The biggest growth in immigration case closures occurred in three key areas, according to TRAC: the much higher numbers of cases that are terminated, the higher number of cases in which the government never filed a Notice to Appear (NTA) for the illegal immigrant and the Biden administration’s implementation of prosecutorial discretion to shut down cases that are not a priority for deportation. An NTA alleges that DHS has reason to deport an individual and asks an immigration judge to issue a removal order, but there has been a big jump in cases immediately dismissed because DHS failed to file the required paperwork, the government figures show. “The number of cases closed by termination where the underlying charges against the immigrant are not upheld grew 86 percent between FY 2017 and FY 2022,” TRAC writes. “Many of these cases were quite old, indeed some stretching back to the earliest still pending cases going back to 1996. These appear to represent cases where the circumstances have changed so that the basis for a removal are no longer present if they even once existed. Terminating these cases helped to clear out the Court’s backlog.”

Earlier this year TRAC reported a “dramatic increase”(one out of every six) in new cases DHS initiates in immigration court being dismissed because Customs and Border Protection (CBP) officials are not filing NTAs with the court. Researchers call it a worrying component in the increase in court dispositions but point out that much more is going on that is contributing to the rapid rise in immigration case completions. For instance, TRAC reveals that dismissals jumped in June 2021 following an Executive Office for Immigration Review (EOIR) directive allowing cases to be dismissed based on prosecutorial discretion. The order says Immigration and Customs Enforcement (ICE) attorneys will determine which cases are enforcement priorities and which are not by exercising discretion based on individual circumstances.

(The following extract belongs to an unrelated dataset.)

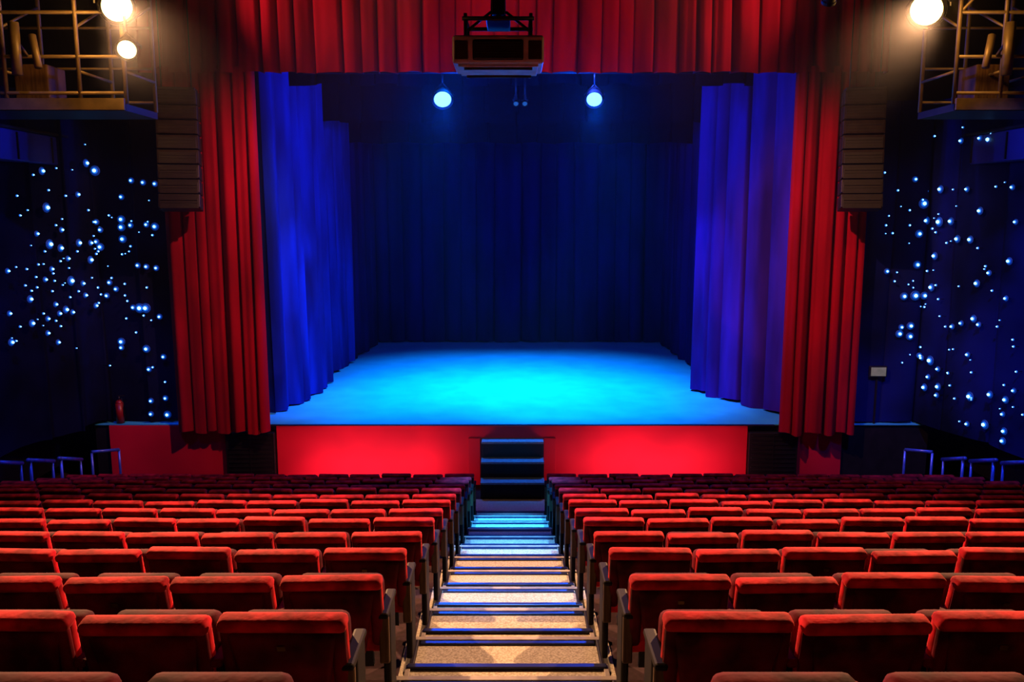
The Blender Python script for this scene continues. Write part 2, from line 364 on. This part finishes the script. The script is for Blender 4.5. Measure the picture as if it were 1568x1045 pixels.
for fl, xa, xb in fls:
    l = bpy.data.lights.new('added_front_fill', 'AREA'); l.shape = 'RECTANGLE'; l.size = xb - xa - 1.2; l.size_y = .08; l.energy = 36; l.color = (1, .24, .36); l.spread = math.radians(110)  # added area light that brightens the stage front
    lo = bpy.data.objects.new('added_front_fill', l); sc.collection.objects.link(lo); lo.parent = fl
    lo.location = ((xa + xb) / 2, 14.56, .17); lo.rotation_euler = (Vector((0, 1.4, .3))).to_track_quat('-Z', 'Y').to_euler()

# ------------------------------------------------------------ gantries
for s in (-1, 1):
    b = MB(); g = M_gantry
    xs = (5.5, 6.15, 7.2, 8.2) if s < 0 else (6.30, 6.95, 7.6, 8.4)
    for x in xs:
        b.cyl((s * x, 12.3, 6.85), (s * x, 12.3, 9.88), .03, g); b.cyl((s * x, 13.3, 6.85), (s * x, 13.3, 9.88), .03, g)
        b.cyl((s * x, 12.3, 7.3), (s * x, 13.3, 7.3), .022, g); b.cyl((s * x, 12.3, 7.9), (s * x, 13.3, 8.4), .02, g)
    for z in (7.0, 7.5, 8.1):
        b.cyl((s * xs[0], 12.3, z), (s * 9.28, 12.3, z), .025, g); b.cyl((s * xs[0], 13.3, z), (s * 9.28, 13.3, z), .02, g)
    b.cyl((s * xs[0], 12.3, 8.1), (s * xs[1], 12.3, 8.8), .02, g)
    b.box((s * (xs[0] + 9.28) / 2, 12.8, 6.80), (9.28 - xs[0], 1.1, .10), M_dark)
    b.box((s * (xs[0] + 9.28) / 2, 12.25, 6.84), (9.28 - xs[0], .06, .16), g)
    inner = min(xs[0], 5.4 if s < 0 else 5.6)
    b.cyl((s * inner, 12.1, 8.95), (s * 9.28, 12.1, 8.95), .03, g)
    b.box((s * 7.0, 12.85, 7.15), (.5, .5, .6), M_wood, bev=.02); b.box((s * 7.9, 12.85, 7.25), (.35, .4, .8), M_dark, bev=.02)
    b.cyl((s * 6.85, 12.0, 7.2), (s * 6.85, 12.0, 7.9), .07, g); b.cyl((s * 6.85, 12.0, 7.7), (s * 6.85, 12.3, 7.5), .02, g)
    b.cyl((s * 6.55, 12.0, 7.3), (s * 6.66, 12.1, 7.75), .05, g)
    b.obj('lighting_gantry')
for s in (-1, 1):
    b = MB()
    b.box((s * 8.73, 11.0, 6.42), (1.1, 9.6, .50), M_bluepan, bev=.02)
    b.box((s * 8.71, 11.0, 6.70), (1.14, 9.7, .05), M_dark, bev=.01)
    for i in range(9): b.box((s * 8.17, 6.8 + i * 1.05, 6.42), (.02, .03, .44), M_dark)
    b.obj('side_balcony_front')

# ------------------------------------------------------------ line array speakers
for x, yaw in ((-5.92, 12), (6.22, -12)):
    b = MB()
    b.box((0, .1, 2.12), (.66, .36, .05), M_metal, bev=.01)
    for sx in (-.25, .25): b.cyl((sx, .1, 2.12), (sx, .1, 4.50), .012, M_metal, n=6)
    for i in range(8):
        z = 1.97 - i * .262; ang = math.radians(-i * 1.6); y = -.004 * i * i
        R = Matrix.Rotation(ang, 4, 'X'); cab = M_spk if i < 5 else M_dark  # upper cabinets browner: lamplight on them put into the colour
        b.box((0, y + .10, z), (.70, .40, .240), cab, bev=.015, rot=R)
        b.box((0, y - .105, z), (.64, .015, .195), M_spk if i < 3 else M_dark, bev=.004, rot=R)  # upper grilles take the same lit tone
        for j in range(3): b.box((0, y - .115, z - .05 + j * .05), (.60, .008, .012), M_metal, rot=R)
        for sx in (-.345, .345): b.box((sx, y + .05, z), (.03, .05, .25), M_metal, rot=R)
    o = b.obj('line_array_speaker', (x, 15.2, 5.36)); o.rotation_euler = (0, 0, math.radians(yaw))

# ------------------------------------------------------------ projector
b = MB(); X, Y = -.17, 11.0
b.box((X, Y, 7.28), (1.12, .80, .34), M_plas, bev=.04, seg=3)
b.box((X, Y, 7.10), (.98, .70, .04), M_plas, bev=.01)
b.box((X, Y - .405, 7.27), (.62, .03, .24), M_dark, bev=.02)
for i in range(7): b.box((X, Y - .423, 7.18 + i * .03), (.54, .008, .010), M_metal)
for sx in (-1, 1):  # spots added above the view to throw blue on the far steps
    b.box((X + sx * .45, Y - .405, 7.27), (.16, .02, .22), M_spk, bev=.01)
    for yy in (-.3, .3):
        b.cyl((X + sx * .40, Y + yy, 7.05), (X + sx * .40, Y + yy, 7.72), .022, M_metal)
    b.cyl((X + sx * .40, Y - .3, 7.68), (X + sx * .40, Y + .3, 7.68), .022, M_metal)
    b.cyl((X + sx * .40, Y - .3, 7.5), (X + sx * .1, Y, 7.80), .018, M_metal)
for yy in (-.3, .3):
    b.cyl((X - .44, Y + yy, 7.66), (X + .44, Y + yy, 7.66), .026, M_metal); b.cyl((X - .42, Y + yy, 7.07), (X + .42, Y + yy, 7.07), .02, M_metal)
b.cyl((X, Y + .38, 7.28), (X, Y + .52, 7.28), .11, M_dark, n=20)
b.box((X, Y, 7.66), (.30, .66, .05), M_metal, bev=.01); b.cyl((X, Y, 7.66), (X, Y, 9.88), .035, M_metal)
b.box((X, Y, 7.85), (.16, .16, .18), M_metal, bev=.01)
b.cyl((X + .08, Y, 7.7), (X + .05, Y, 9.8), .015, M_dark, n=8); b.cyl((X - .09, Y, 7.7), (X - .05, Y, 9.8), .012, M_dark, n=8)
b.obj('projector')
fixture('house_and_added_spot', (4.15, 11.5, 8.05), (4.4, 14, 6), 0, WARM, 40, 9.88, r=.08)

# ------------------------------------------------------------ hand rails, sign, extinguisher
for s in (-1, 1):
    b = MB()
    for k in range(6, 13):
        y = rowy(k) + .2; z = rowz(k); x = s * 7.66; h = 1.02
        b.cyl((x, y, z + .004), (x, y, z + h), .024, M_rail); b.cyl((x, y + .62, z - (DZ if k < 12 else z) + .006), (x, y + .62, z + h - .16), .02, M_rail)
        b.cyl((x, y - .05, z + h + .05), (x, y + .66, z + h - .18), .034, M_rail); b.sphere((x, y - .05, z + h + .05), .036, M_rail)
        b.cyl((x, y, z + .52), (x, y + .62, z + .34), .016, M_rail)
    for (xa, ya), (xb, yb) in (((7.55, 14.55), (7.25, 14.95)),):
        b.cyl((s * xa, ya, .004), (s * xa, ya, 1.05), .022, M_rail); b.cyl((s * xb, yb, .004), (s * xb, yb, 1.0), .022, M_rail)
        b.cyl((s * xa, ya, 1.07), (s * xb, yb, 1.0), .03, M_rail); b.cyl((s * xa, ya, .5), (s * xb, yb, .47), .016, M_rail)
    b.obj('aisle_handrail')
b = MB(); p = Vector((-7.72, 16.07, 1.222))
b.cyl(p, p + Vector((0, 0, .40)), .075, M_red, n=20); b.sphere(p + Vector((0, 0, .40)), .075, M_red); b.cyl(p + Vector((0, 0, .45)), p + Vector((0, 0, .54)), .022, M_metal)
b.box(p + Vector((.04, 0, .55)), (.14, .03, .025), M_metal, bev=.005); b.cyl(p + Vector((.05, 0, .50)), p + Vector((.10, -.02, .12)), .012, M_dark)
b.obj('fire_extinguisher')
b = MB(); b.box((7.12, 16.0, 2.27), (.34, .06, .22), M_dark, bev=.012); b.box((7.12, 15.965, 2.27), (.29, .012, .17), M_sign, bev=.004)
b.box((7.12, 16.03, 1.74), (.03, .03, 1.03), M_dark)
b.obj('exit_sign')

# ------------------------------------------------------------ haze volume added for glow around the lamps
mh = bpy.data.materials.new('added_glow_haze'); mh.use_nodes = True; nt = mh.node_tree; nt.nodes.clear()
out = nt.nodes.new('ShaderNodeOutputMaterial'); vs = nt.nodes.new('ShaderNodeVolumeScatter'); vs.inputs['Density'].default_value = .0040; vs.inputs['Anisotropy'].default_value = .4
nt.links.new(vs.outputs[0], out.inputs['Volume'])
b = MB(); b.box((0, 14.5, 5.7), (16.6, 6.2, 8.2), mh); b.obj('added_glow_haze')

# ------------------------------------------------------------ world / camera
w = bpy.data.worlds.new('World'); sc.world = w; w.use_nodes = True
w.node_tree.nodes['Background'].inputs[0].default_value = (.02, .02, .05, 1); w.node_tree.nodes['Background'].inputs[1].default_value = .3
cam = bpy.data.cameras.new('Camera'); cam.lens = 36 * F / 1568; cam.sensor_width = 36; cam.clip_end = 200
co = bpy.data.objects.new('Camera', cam); co.location = CAM; co.rotation_euler = (math.pi / 2 - PITCH, 0, 0)
sc.collection.objects.link(co); sc.camera = co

While a record number of immigration cases get dismissed in federal court, the nation keeps getting crushed with a staggering flow of migrants, more than 2 million with the fiscal year not even over yet. In May, Border Patrol agents shattered a monthly record with nearly 240,000 encounters along the Mexican border. Nevertheless, Vice President Kamala Harris, the Biden administration’s border czar, recently insisted in a national news broadcast that the border is secure.